De gestos obscenos a denuncias judiciales: la final se juega en los tribunales
Como si los balones hubieran sido reemplazados por expedientes, la contienda entre Panathinaikos y Olympiacos se trasladó de la cancha a los juzgados. Los hermanos Aggelopoulos, dueños del Olympiacos, declararon con furia y solemnidad que Giannakopoulos no solo los insultó, sino que les dedicó un gesto obsceno con el dedo medio. Para un país donde la rivalidad entre los dos clubes divide familias y ciudades, ese dedo no fue solo un insulto, fue una provocación bélica, una declaración de guerra al estilo espartano, pero con traje caro y cámara de televisión.

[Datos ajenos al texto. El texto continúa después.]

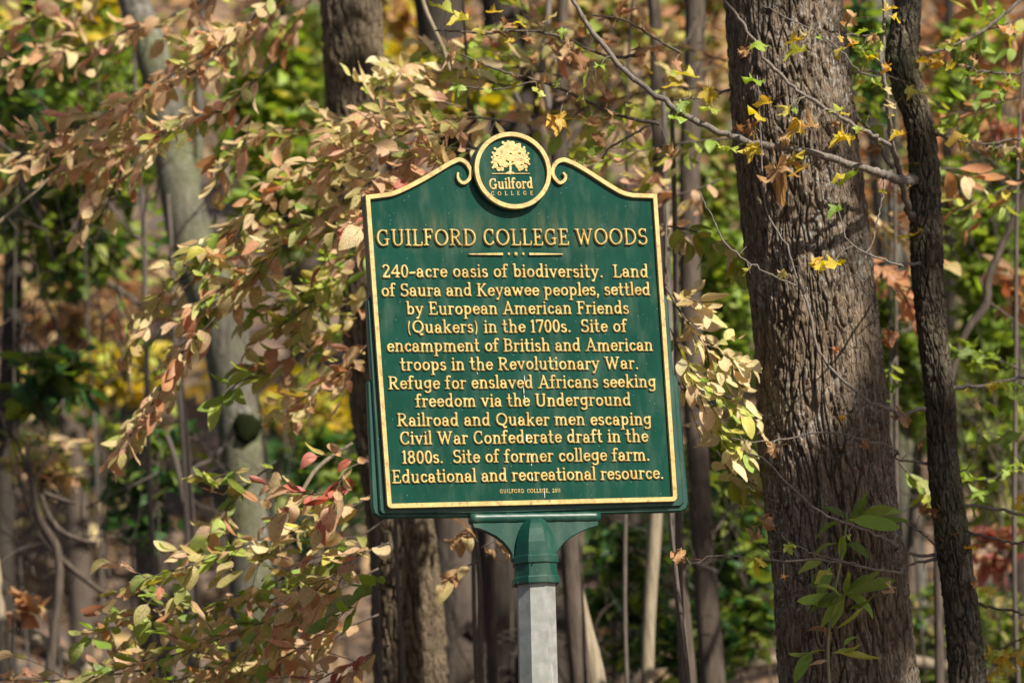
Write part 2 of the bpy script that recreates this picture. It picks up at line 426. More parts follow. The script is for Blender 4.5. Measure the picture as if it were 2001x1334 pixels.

Las acusaciones crecieron como la espuma de un café griego mal batido. Se habló de amenazas personales “extremadamente graves” y de un comportamiento que cruzó todos los límites del decoro. Desde el entorno del Olympiacos llegaron declaraciones tan sutiles como un martillo, “Giannakopoulos es un vómito”, dijeron sin titubear. El lenguaje se volvió intestino, las formas se evaporaron y, como suele ocurrir cuando los egos superan a los equipos. La épica deportiva quedó relegada a un segundo plano, sustituida por una guerra de comunicados y micrófonos.
El eterno teatro de la rivalidad helena
Mientras los abogados afilan sus argumentos y los periodistas miden cada adjetivo, las autoridades griegas permanecen en silencio. No hay confirmación oficial de orden de arresto ni pronunciamiento público de la fiscalía. En ese vacío, cada club interpreta la escena a su antojo, como actores sin director en una tragedia improvisada. Panathinaikos habla de difamación, de una estrategia vil para dañar su imagen justo en el clímax de la temporada. Olympiacos, en cambio, se presenta como víctima de una provocación que desborda incluso sus ya generosas reservas de paciencia.
La rivalidad entre estos dos gigantes no necesita gasolina, es un incendio permanente, una fogata heredada de padres a hijos como una reliquia de guerra. Cada final de liga es un campo minado emocional, un duelo donde la pelota es lo de menos y el honor. Una palabra oxidada que sirve tanto para encender la pasión como para justificar el caos. En Grecia, donde los dioses observaban los juegos desde el Olimpo, quizás ahora miren con estupor cómo sus herederos modernos confunden la épica con el espectáculo de baja estofa.